### What is expected:
Up to and including the line with "return tag(o, label, cat, group)", reproduce the listing below exactly, beginning at its first line.

===============

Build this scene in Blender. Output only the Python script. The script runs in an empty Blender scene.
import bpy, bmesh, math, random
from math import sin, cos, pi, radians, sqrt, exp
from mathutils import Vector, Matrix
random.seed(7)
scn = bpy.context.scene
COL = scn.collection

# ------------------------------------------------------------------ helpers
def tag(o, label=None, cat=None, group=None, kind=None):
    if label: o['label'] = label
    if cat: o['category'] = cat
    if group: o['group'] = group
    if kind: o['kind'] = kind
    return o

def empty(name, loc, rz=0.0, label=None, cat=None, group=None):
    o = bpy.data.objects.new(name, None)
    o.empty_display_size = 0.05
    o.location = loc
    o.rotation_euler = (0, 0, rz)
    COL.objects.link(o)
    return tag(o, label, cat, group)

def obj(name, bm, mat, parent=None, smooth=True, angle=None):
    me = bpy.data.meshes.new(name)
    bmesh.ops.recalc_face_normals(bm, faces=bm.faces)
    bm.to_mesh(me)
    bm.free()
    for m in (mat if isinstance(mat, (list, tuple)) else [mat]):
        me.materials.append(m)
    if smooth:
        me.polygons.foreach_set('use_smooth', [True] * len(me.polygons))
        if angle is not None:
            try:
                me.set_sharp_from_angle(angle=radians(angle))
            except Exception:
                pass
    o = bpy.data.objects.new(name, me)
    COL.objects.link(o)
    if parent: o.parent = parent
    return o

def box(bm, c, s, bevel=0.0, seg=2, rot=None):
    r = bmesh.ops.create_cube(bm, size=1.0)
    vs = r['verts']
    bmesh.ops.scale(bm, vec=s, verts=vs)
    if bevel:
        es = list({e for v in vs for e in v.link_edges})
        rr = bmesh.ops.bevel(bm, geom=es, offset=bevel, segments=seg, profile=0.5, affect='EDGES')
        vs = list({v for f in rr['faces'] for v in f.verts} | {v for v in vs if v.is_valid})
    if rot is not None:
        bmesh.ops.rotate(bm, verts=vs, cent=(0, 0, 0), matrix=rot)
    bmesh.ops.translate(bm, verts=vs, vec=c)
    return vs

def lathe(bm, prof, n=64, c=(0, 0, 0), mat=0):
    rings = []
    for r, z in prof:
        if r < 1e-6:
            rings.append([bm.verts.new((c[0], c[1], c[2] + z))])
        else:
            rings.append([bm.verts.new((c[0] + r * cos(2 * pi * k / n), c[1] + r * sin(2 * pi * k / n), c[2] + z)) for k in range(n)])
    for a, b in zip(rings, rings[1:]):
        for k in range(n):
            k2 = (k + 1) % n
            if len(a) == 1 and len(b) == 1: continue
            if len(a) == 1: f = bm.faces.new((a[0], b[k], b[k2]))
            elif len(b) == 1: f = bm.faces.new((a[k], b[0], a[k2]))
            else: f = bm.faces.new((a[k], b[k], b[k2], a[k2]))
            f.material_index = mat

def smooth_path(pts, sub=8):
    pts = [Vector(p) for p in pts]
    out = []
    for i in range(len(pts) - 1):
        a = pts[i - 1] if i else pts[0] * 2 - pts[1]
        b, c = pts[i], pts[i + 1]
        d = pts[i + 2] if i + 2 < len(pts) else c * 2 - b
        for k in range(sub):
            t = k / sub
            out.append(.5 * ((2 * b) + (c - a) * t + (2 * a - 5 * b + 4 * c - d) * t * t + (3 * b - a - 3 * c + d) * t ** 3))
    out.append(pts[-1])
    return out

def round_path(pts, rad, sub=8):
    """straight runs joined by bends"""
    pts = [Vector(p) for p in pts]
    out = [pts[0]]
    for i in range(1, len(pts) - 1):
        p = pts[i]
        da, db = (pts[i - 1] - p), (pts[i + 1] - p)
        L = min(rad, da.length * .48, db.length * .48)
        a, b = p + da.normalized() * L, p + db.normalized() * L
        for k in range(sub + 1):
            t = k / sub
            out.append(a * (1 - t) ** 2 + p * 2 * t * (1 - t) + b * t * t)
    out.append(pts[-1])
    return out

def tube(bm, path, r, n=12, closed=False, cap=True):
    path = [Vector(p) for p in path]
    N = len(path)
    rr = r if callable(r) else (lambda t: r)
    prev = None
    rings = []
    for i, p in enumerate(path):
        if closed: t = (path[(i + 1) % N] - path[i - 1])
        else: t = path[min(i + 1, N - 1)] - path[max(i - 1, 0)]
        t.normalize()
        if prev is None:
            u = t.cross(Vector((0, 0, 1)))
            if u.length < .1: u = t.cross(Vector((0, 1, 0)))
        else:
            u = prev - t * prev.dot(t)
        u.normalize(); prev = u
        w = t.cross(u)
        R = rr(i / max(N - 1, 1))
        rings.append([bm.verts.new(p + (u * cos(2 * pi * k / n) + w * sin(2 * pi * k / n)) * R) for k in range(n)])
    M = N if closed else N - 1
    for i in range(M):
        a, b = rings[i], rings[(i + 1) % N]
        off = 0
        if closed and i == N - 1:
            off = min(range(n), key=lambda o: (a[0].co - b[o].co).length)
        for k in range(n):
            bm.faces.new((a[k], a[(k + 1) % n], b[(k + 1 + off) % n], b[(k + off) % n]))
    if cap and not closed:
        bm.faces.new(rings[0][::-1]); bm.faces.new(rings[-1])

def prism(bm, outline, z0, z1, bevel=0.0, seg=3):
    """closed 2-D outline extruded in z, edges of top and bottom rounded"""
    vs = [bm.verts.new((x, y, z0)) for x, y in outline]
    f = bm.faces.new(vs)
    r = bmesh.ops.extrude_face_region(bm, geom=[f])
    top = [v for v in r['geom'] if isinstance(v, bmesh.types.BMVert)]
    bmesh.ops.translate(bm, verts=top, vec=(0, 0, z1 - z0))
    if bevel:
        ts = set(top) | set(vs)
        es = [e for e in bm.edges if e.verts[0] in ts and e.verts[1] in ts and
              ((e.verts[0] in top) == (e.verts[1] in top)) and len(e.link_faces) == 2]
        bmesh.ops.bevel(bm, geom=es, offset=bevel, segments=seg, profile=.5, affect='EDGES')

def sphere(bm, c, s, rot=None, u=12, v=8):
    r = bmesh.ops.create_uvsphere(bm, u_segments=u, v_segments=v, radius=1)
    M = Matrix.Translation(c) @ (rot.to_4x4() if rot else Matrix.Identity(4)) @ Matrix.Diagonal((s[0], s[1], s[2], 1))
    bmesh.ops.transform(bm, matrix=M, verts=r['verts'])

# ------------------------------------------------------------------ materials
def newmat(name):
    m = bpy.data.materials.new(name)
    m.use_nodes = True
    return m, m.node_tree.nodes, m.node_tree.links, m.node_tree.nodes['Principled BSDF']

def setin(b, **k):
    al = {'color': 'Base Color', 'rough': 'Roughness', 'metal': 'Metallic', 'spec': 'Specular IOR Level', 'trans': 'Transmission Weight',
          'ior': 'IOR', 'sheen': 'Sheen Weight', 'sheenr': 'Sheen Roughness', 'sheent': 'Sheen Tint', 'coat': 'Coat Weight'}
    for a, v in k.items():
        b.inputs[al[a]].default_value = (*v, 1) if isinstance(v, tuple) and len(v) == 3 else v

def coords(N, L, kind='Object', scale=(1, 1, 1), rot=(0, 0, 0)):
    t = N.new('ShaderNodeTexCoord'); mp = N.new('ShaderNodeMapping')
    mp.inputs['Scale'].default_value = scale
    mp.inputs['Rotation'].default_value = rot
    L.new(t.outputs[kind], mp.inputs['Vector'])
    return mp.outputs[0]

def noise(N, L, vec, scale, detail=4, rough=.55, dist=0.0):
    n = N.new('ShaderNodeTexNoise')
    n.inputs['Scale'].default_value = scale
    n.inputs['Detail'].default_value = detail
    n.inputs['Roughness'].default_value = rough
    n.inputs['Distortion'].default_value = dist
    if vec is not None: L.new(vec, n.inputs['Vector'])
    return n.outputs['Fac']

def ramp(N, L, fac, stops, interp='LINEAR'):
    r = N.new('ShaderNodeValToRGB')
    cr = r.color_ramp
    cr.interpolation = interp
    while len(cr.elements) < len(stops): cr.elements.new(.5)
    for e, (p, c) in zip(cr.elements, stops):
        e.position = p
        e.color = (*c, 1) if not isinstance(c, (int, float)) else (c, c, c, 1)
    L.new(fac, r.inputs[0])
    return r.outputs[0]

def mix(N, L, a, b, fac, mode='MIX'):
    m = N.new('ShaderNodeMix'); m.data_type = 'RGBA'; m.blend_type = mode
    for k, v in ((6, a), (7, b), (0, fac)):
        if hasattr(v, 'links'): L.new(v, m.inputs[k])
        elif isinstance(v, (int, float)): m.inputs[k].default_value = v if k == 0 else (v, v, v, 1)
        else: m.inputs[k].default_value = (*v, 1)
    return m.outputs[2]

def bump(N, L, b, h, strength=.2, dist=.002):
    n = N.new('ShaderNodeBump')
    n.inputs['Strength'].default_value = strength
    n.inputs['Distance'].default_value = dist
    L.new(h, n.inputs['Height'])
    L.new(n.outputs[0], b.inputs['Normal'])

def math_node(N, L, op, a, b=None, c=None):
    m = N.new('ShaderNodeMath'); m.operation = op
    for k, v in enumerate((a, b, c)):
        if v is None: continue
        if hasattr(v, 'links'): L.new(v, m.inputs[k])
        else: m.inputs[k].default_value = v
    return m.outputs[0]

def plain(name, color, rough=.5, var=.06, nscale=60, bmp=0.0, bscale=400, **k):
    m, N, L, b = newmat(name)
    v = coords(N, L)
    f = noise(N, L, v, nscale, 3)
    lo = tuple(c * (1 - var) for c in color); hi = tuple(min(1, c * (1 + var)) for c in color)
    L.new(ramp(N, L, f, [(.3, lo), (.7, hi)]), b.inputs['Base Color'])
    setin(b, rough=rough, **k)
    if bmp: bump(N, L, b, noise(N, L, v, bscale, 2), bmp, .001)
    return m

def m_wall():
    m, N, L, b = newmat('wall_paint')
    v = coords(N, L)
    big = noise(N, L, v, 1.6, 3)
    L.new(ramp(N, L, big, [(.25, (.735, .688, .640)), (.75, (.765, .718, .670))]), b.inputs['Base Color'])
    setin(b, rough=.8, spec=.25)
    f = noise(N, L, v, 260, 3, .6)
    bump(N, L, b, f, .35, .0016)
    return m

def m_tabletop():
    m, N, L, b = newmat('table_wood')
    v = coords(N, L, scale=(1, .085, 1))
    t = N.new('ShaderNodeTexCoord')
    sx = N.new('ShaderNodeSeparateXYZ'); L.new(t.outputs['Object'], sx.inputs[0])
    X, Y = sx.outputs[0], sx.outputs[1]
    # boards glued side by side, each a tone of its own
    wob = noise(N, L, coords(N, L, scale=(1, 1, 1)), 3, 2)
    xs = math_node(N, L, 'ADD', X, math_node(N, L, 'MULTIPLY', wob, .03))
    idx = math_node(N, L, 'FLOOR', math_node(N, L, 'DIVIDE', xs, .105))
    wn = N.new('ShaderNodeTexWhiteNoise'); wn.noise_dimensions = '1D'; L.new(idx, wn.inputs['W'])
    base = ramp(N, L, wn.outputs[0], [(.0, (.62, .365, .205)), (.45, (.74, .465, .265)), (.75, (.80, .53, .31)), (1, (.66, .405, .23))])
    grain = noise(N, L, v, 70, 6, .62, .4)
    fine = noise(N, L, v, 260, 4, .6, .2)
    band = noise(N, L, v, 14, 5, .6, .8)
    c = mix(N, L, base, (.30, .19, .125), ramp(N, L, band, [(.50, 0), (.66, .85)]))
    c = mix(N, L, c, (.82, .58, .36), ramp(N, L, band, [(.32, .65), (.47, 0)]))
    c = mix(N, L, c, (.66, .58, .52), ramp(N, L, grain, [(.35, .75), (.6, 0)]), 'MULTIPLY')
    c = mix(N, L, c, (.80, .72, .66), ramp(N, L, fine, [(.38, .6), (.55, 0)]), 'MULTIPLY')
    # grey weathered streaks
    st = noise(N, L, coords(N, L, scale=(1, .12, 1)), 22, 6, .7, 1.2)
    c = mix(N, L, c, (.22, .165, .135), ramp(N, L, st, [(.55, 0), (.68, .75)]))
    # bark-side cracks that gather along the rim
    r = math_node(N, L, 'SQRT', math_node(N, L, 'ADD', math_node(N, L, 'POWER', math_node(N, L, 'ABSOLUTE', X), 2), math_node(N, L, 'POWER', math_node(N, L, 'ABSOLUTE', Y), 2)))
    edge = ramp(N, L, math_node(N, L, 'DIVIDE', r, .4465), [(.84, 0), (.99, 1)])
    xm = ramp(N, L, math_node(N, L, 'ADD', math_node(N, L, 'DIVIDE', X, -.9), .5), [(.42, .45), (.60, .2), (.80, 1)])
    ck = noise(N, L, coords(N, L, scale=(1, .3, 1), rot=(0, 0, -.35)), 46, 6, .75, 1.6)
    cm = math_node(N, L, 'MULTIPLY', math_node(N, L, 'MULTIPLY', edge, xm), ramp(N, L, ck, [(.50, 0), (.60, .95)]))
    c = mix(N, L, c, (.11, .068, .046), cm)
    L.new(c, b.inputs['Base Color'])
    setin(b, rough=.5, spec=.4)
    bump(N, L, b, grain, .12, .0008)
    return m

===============

### The output:
Build this scene in Blender. Output only the Python script. The script runs in an empty Blender scene.
import bpy, bmesh, math, random
from math import sin, cos, pi, radians, sqrt, exp
from mathutils import Vector, Matrix
random.seed(7)
scn = bpy.context.scene
COL = scn.collection

# ------------------------------------------------------------------ helpers
def tag(o, label=None, cat=None, group=None, kind=None):
    if label: o['label'] = label
    if cat: o['category'] = cat
    if group: o['group'] = group
    if kind: o['kind'] = kind
    return o

def empty(name, loc, rz=0.0, label=None, cat=None, group=None):
    o = bpy.data.objects.new(name, None)
    o.empty_display_size = 0.05
    o.location = loc
    o.rotation_euler = (0, 0, rz)
    COL.objects.link(o)
    return tag(o, label, cat, group)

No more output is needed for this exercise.